Using the 6th floor sale almost two years ago at $3.6mm as the best comp, and assuming my ballpark renovation guesstimate is reasonable, it appears as though the 5th floor folks paid a fair price at auction, that they neither overpaid nor got a bargain.

But there are a great many assumptions in that conclusion, one of which is that the 6th floor is the best comp. There is an older sale of a loft that babbles as superior to the 6th floor; if that 4th floor sale in September 2006 at $4.4mm is the better comp, then perhaps the 5th floor folks spent more on the renovation than $700,000, or perhaps they did get a bargain.

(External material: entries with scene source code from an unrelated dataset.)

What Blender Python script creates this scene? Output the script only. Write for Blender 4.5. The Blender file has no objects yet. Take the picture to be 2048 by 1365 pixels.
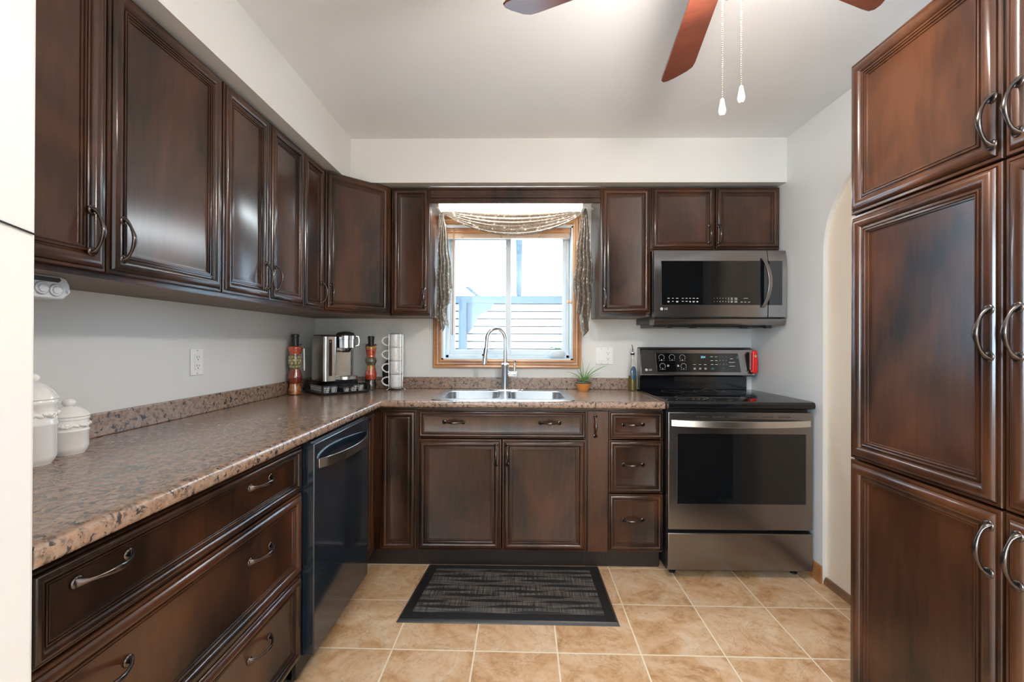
import bpy, bmesh, math, random
from mathutils import Vector, Matrix
PI = math.pi
R = math.radians
random.seed(7)
S = bpy.context.scene
COL = S.collection

# ------------------------------------------------------------------ camera
F = 871.7
cam = bpy.data.cameras.new('camera'); co = bpy.data.objects.new('camera', cam); COL.objects.link(co)
yaw, pitch, roll = .0154, .0026, -.004
cam.sensor_fit = 'HORIZONTAL'; cam.sensor_width = 36; cam.lens = 36 * F / 2048
cam.shift_y = .23 / 2048; cam.clip_start = .02; cam.clip_end = 200
right = Vector((.99987358, .01538887, .00399998)); fwd = Vector((-.01539934, .99987804, .0026)); up = Vector((-.00395948, -.00266127, .99998862))
m = Matrix((right, up, -fwd)).transposed().to_4x4(); m.translation = Vector((1.38, -2.936, 1.2272))
co.matrix_world = m
S.camera = co
# ------------------------------------------------------------------ view, world, lamps
S.view_settings.view_transform = 'Standard'; S.view_settings.look = 'None'
S.view_settings.gamma = 1; S.view_settings.exposure = 1.0; S.view_settings.use_curve_mapping = False
S.cycles.use_denoising = True; S.cycles.max_bounces = 10; S.cycles.diffuse_bounces = 6
S.cycles.glossy_bounces = 5; S.cycles.transmission_bounces = 8; S.cycles.transparent_max_bounces = 12
S.cycles.sample_clamp_indirect = 6; S.cycles.caustics_reflective = False; S.cycles.caustics_refractive = False
W = bpy.data.worlds.new('sky'); S.world = W; W.use_nodes = True
bg = W.node_tree.nodes['Background']; bg.inputs[0].default_value = (.72, .86, 1, 1); bg.inputs[1].default_value = 6.2

def lamp(name, kind, loc, power, color=(1, 1, 1), rot=(0, 0, 0), **k):
    l = bpy.data.lights.new(name, kind); l.energy = power; l.color = color
    for a, b in k.items(): setattr(l, a, b)
    o = bpy.data.objects.new(name, l); o.location = loc; o.rotation_euler = rot; COL.objects.link(o); return o
FAN = Vector((1.884, -1.871, 2.224))
lamp('fan_bulb_light', 'POINT', (FAN.x, FAN.y, 2.115), 23, (1, .91, .85), shadow_soft_size=.07)
lamp('fan_bowl_light', 'AREA', (FAN.x, FAN.y, 2.11), 3, (1, .91, .85), (0, 0, 0), shape='DISK', size=.16)
pl_ = lamp('window_sky_portal', 'AREA', (1.30, .21, 1.56), 1, (1, 1, 1), (R(-90), 0, 0), shape='RECTANGLE', size=.88, size_y=.90); pl_.data.cycles.is_portal = True
lamp('valance_tube_light', 'AREA', (1.31, -.21, 2.05), 3, (.80, .92, 1), (0, 0, 0), shape='RECTANGLE', size=.85, size_y=.06)
lamp('dining_fill_light', 'AREA', (.50, -4.7, 2.36), 42, (1, .97, .95), (0, 0, 0), shape='DISK', size=.5)  # added overhead fill behind the camera, not a known lamp
lamp('dining_side_fill', 'AREA', (.06, -4.9, 1.45), 105, (.62, .82, 1), (0, R(-90), 0), shape='RECTANGLE', size=1.2, size_y=1.5)  # added cool fill from the unseen side wall, stands in for rear daylight

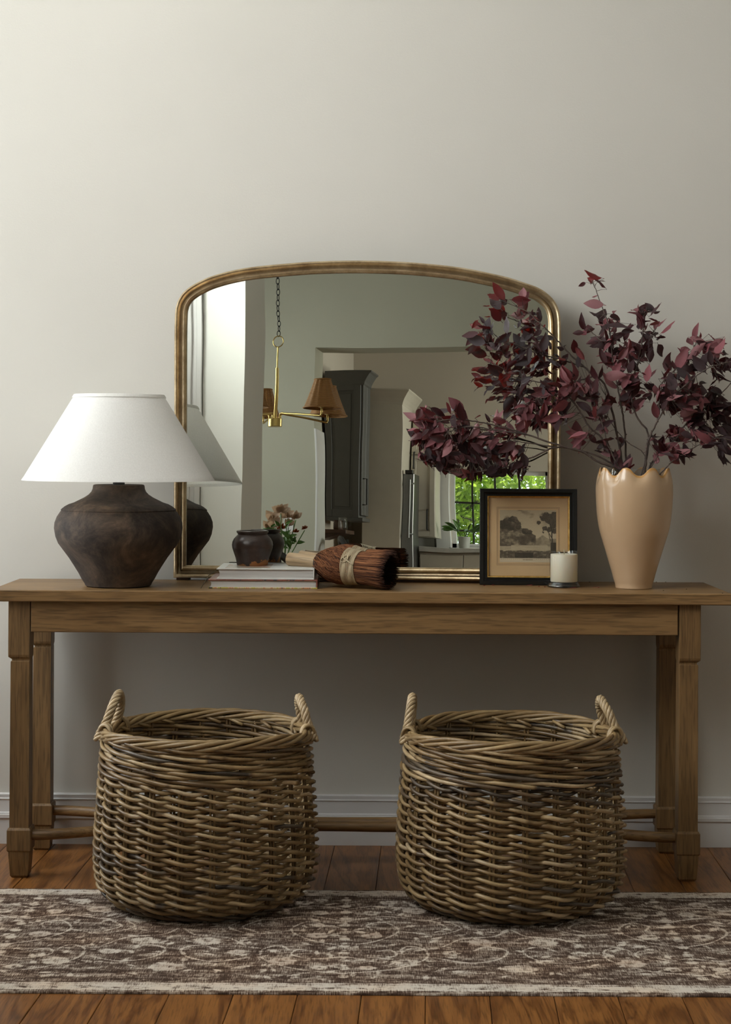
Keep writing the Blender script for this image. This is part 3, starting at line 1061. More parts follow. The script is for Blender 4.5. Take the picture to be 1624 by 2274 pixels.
def make_brush(name, label, origin, end, seed, group=None):
    """local x runs from the handle end towards the bristle tips"""
    rr = random.Random(seed)
    d = (end - origin)
    L = d.length
    xax = d.normalized()
    yax = Vector((0, 0, 1)).cross(xax).normalized()
    zax = xax.cross(yax)
    Mx = Matrix(((xax.x, yax.x, zax.x, origin.x), (xax.y, yax.y, zax.y, origin.y), (xax.z, yax.z, zax.z, origin.z), (0, 0, 0, 1)))
    o = thing(name, label, 'brush', group=group)
    o.matrix_world = Mx
    hx = .31 * L
    mb = MB(); mb.tube([(x, 0, 0) for x in (.0, .002, .005, hx * .5, hx, hx + .01)], [.0135, .0165, .0178, .0176, .0172, .0165], 28)
    mb.build('handle', M['handle_wood'], o, smooth=True, auto=60)
    prof = [(.275 * L, .006), (.285 * L, .0195), (.34 * L, .0315), (.43 * L, .0425), (.52 * L, .047), (.60 * L, .0455), (.66 * L, .0425), (.74 * L, .0405)]
    mb = MB()
    mb.tube([(a, 0, 0) for a, r in prof], [r - .0012 for a, r in prof], 28)
    mb.build('core', M['coir_core'], o, smooth=True)
    def rad(x):
        for (a, r), (b, s) in zip(prof, prof[1:]):
            if a <= x <= b:
                return r + (s - r) * (x - a) / (b - a)
        return prof[-1][1]
    mb = MB()
    for i in range(760):                      # combed fibres over the swelling
        a0 = rr.uniform(0, 6.283)
        x0 = rr.uniform(.285 * L, .64 * L); ln = rr.uniform(.03, .07)
        tw = rr.uniform(.35, .8)
        ph = rr.uniform(0, 6)
        pts = []
        for k in range(7):
            x = min(x0 + ln * k / 6, .70 * L)
            a = a0 + tw * (k / 6) + .05 * math.sin(ph + k * 1.9)
            r = rad(x) + .0004 + .0009 * math.sin(math.pi * k / 6)
            pts.append((x, r * math.cos(a), r * math.sin(a)))
        mb.tint = rr.choice((.38, .5, .6, .72, .85))
        mb.tube(pts, [.0009, .0012, .0012, .0012, .0012, .0011, .0006], 4, caps=False)
    mb.build('wrapped_fibres', M['coir'], o, tint=True, kind='stuff')
    mb = MB()
    for i in range(2300):                     # bristles
        q = math.sqrt(rr.random()) if i < 1300 else rr.uniform(.93, 1.0)
        a = rr.uniform(0, 6.283)
        r0 = .0405 * q
        fl = 1.10 + rr.uniform(-.03, .08)
        tipx = L * (1.0 + rr.uniform(-.035, .025)) - (.013 * (1 - q))
        b = a + rr.uniform(-.09, .09)
        pts = [(.66 * L, r0 * math.cos(a), r0 * math.sin(a)), (.83 * L, r0 * 1.06 * math.cos((a + b) / 2 + rr.uniform(-.02, .02)), r0 * 1.06 * math.sin((a + b) / 2)), (tipx - .012, r0 * (fl - .02) * math.cos(b), r0 * (fl - .02) * math.sin(b)), (tipx, r0 * fl * math.cos(b), r0 * fl * math.sin(b))]
        mb.tint = rr.choice((.25, .5, .7, .85, 1.0)) if q > .9 else rr.uniform(0, .2)
        s0 = len(mb.v)
        mb.tube(pts, [.0008, .0008, .0006, .0005], 3, caps=False)
        for kk in range(3):
            mb.col[-1 - kk] *= .15
    mb.build('bristles', M['coir'], o, tint=True, kind='stuff')
    mb = MB()
    x = .605 * L
    for k in range(13):
        xx = x + k * .0029
        r = rad(xx) + .0018
        ring = [(xx + .0012 * math.sin(q * 2.1 + k), (r + .0003 * math.sin(q * 5 + k)) * math.cos(q), (r + .0003 * math.sin(q * 5 + k)) * math.sin(q)) for q in [2 * math.pi * j / 40 for j in range(40)]]
        mb.tube(ring, .00165, 6, closed=True)
    bd = mb.build('twine_binding', M['twine'], o, smooth=True)
    mb = MB()
    kn = []
    for k in range(30):
        q = k / 29
        kn.append((x + .010 + .009 * math.sin(q * 9), -(rad(x) + .0035 + .002 * math.sin(q * 14)) * math.cos(.5 + .22 * math.cos(q * 8)), (rad(x) + .0035) * math.sin(.5 + .22 * math.cos(q * 8) )))
    mb.tube(kn, .0015, 6)
    kn = [(x + .003 + .034 * k / 9, -(rad(x) + .0042) * math.cos(.55 - .35 * k / 9), (rad(x) + .0042) * math.sin(.55 - .35 * k / 9)) for k in range(10)]
    mb.tube(kn, .0016, 6)
    mb.build('knot', M['twine'], bd, smooth=True)
    return o


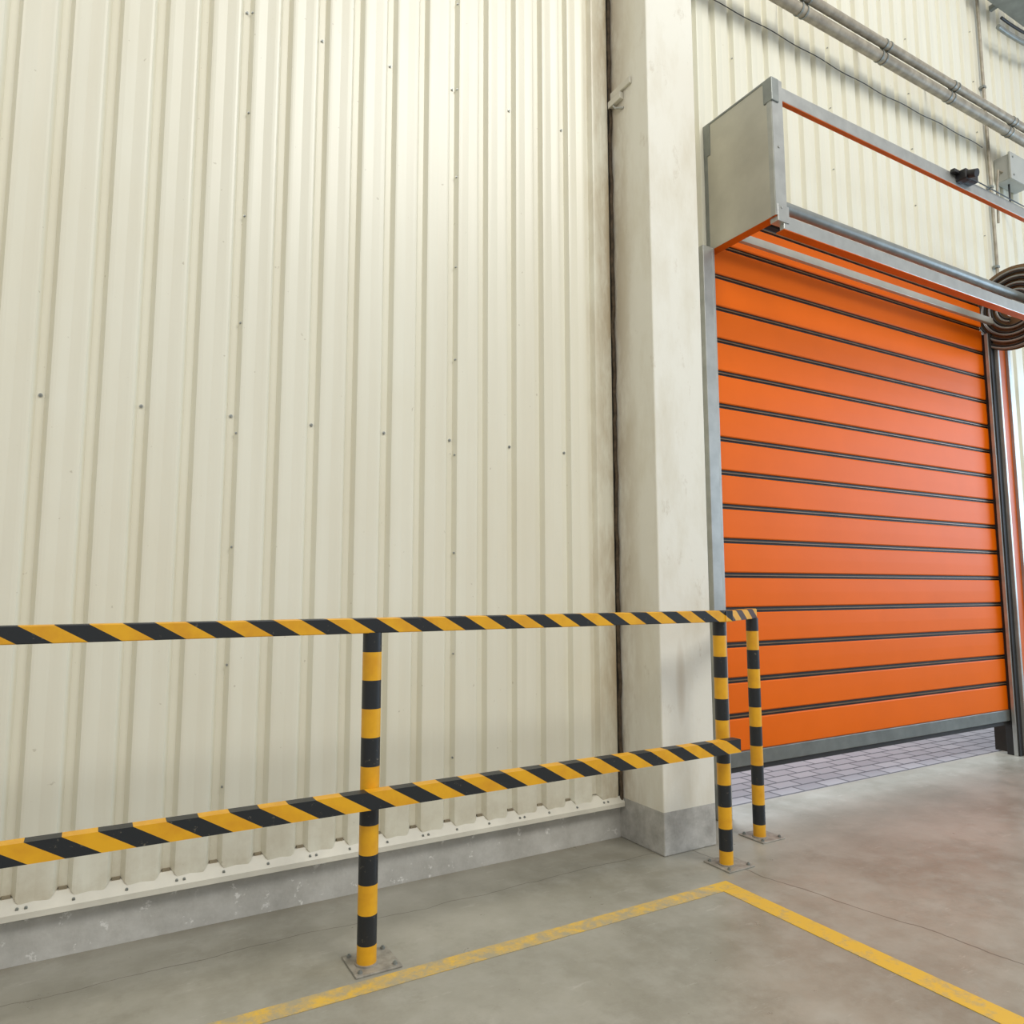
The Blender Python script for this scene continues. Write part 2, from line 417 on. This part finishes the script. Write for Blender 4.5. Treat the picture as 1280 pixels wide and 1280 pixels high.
q.box(6.2,13,2.75,2.97,6.32,6.38,GAD); q.box(6.2,13,2.75,2.77,6.32,6.5,GAD)
for x in(6.6,8.6,10.6,12.6): q.box(x,x+.04,2.97,3.03,6.33,6.37,GAD)
q.obj('cable_tray')

# ---------------------------------------------------------------- lights / world
wd=bpy.data.worlds.new('world'); sc.world=wd; wd.use_nodes=True
wd.node_tree.nodes['Background'].inputs[0].default_value=(.98,.985,1,1); wd.node_tree.nodes['Background'].inputs[1].default_value=.56
def area(name,loc,tgt,size,power,col=(1,1,1),sy=None):
    l=bpy.data.lights.new(name,'AREA'); l.energy=power; l.color=col; l.size=size
    if sy: l.shape='RECTANGLE'; l.size_y=sy
    o=bpy.data.objects.new(name,l); o.location=loc
    o.rotation_euler=(Vector(tgt)-Vector(loc)).to_track_quat('-Z','Y').to_euler(); sc.collection.objects.link(o)
area('skylight_panel',(3.9,-3.3,8.4),(1.7,3,2.2),3.8,420,(1,.985,.94),3)
area('skylight_panel_warm',(-3,-2,7.5),(0,3,1.0),3.0,120,(1,.93,.80))
area('cool_floor_fill',(10.5,.2,2.6),(4.6,2,0),3.0,230,(.52,.74,1))  # unseen cool lamp, added to lend the floor by the door a bluish light
area('outdoor_daylight',(5.5,7.5,4.5),(4.8,3.0,0),3.5,420,(.80,.87,1))

# ---------------------------------------------------------------- camera
th,pi_,ro=math.radians(60.164),math.radians(6.10),math.radians(-.084)
F=Vector((math.cos(th)*math.cos(pi_),math.sin(th)*math.cos(pi_),math.sin(pi_)))
R=Vector((math.sin(th),-math.cos(th),0)); U=R.cross(F)
R2=R*math.cos(ro)+U*math.sin(ro); U2=-R*math.sin(ro)+U*math.cos(ro)
M=Matrix(((R2.x,U2.x,-F.x,0),(R2.y,U2.y,-F.y,0),(R2.z,U2.z,-F.z,1.25),(0,0,0,1)))
cd=bpy.data.cameras.new('camera'); cam=bpy.data.objects.new('camera',cd); sc.collection.objects.link(cam)
cam.matrix_world=M; cd.sensor_width=36; cd.lens=908.4/1280*36; cd.clip_start=.05
sc.camera=cam
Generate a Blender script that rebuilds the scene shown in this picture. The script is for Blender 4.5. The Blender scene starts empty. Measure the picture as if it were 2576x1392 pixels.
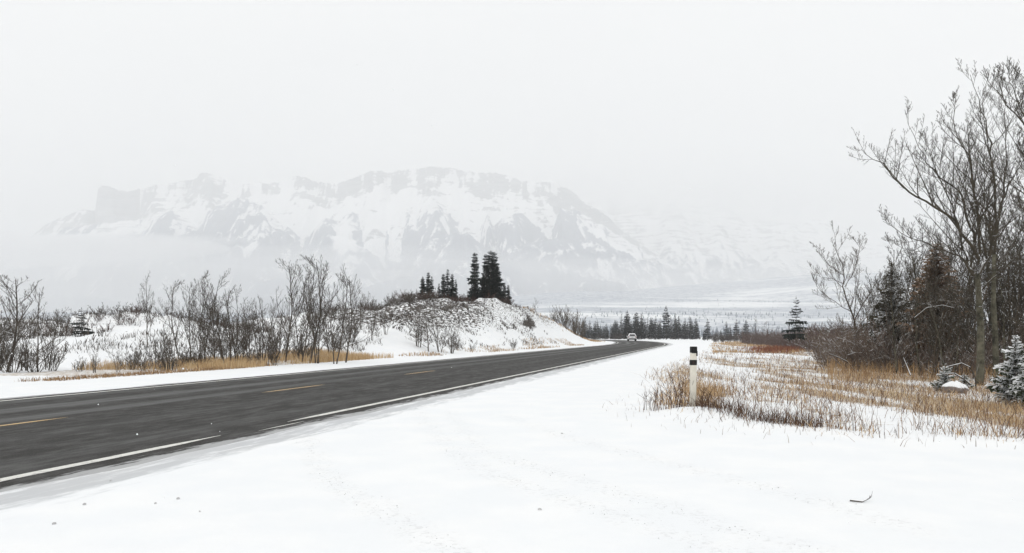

We’re just playing here, folks!

Here is the babble that supported the 4th floor at a 22% premium over the 6th floor, even 18 months before The Peak in the overall Manhattan residential real estate market:

Tranquility! 22 WINDOWS AND A CORNER! Breathtaking & Subtle! 3500sf full-floor corner loft with tree-covered Bogardus Triangle views in top TriBeCa coop. This triple mint 3BR home graced with open great room: easily flowing from kitchen to dining, living and media areas, oversized North and East facing tilt and turn windows, subtle recessed lighting and restored cast iron pillars. Stunning, published design by Lisa Pak and Freyer Collaborative Architects boasts of an enormous Boffi kitchen, abundant cabinets, English Lake District stone counters, recessed soapstone sink, Jade cook-top,double-wide Subzero, 2 Miele ovens and a Miele dishwasher. Lovely powder room + 2 full baths. Bedrooms branch off the living area. The elegant master has 2 walk-in closets, a most extraordinary en-suite bath:solid granite soaking tub, generous shower, double sinks. Two additional bedrooms and media/library area. Abundant closets throughout, laundry.zoned CAC, wired for sound. Private basement storage. New common roof deck in progress. With a Zen aura, this sophisticated home reflects a timeless yet contemporary touch and taste.

That does not sound like a renovation that worried too much about spending money so wisely that it put custom fronts on IKEA cabinets, but the 4th floor at least suggests the possibility that the 5th floor came at a bargain rate at auction.

Enough guesswork! Let’s track these folks before they went to auction, as any true loft voyeur would….

more prosaic Tribeca beginnings
The week before paying $2.6mm for “3,500 sq ft” in classic Tribeca loft building that is said ot be the first coop in Tribeca, these folks sold this “2,000 sq ft” Tribeca apartment (not loft) for $2.16mm in a circa-1988 newly built condo (first generation, hardly deluxe by current standards). That was also a combination (like the 5th floor at 90 West Broadway), already combined when they bought it in January 2005 at $1.6mm. The parallel bathroom pictures from 2005 (in our listing system) and 2011 show the same fixtures, but the kitchen was opened up and renovated by the 2011-sellers-who-moved-to-90-West-Broadway. I am not going to ballpark their numbers, except to say that they bought in 2005 at $1.6mm and renovated, then sold in 2011 at $2.16mm. Not bad.

With 3 kids, that 3 bedroom apartment no longer cut it, even with “2,000 sq ft”. Best Manhattan Loft Guy wishes that they will be very happy with the bright colors, fantastic views, amazing light, and “3,500 sq ft” at 90 West Broadway. I won’t be stalking them again (until they sell, of course).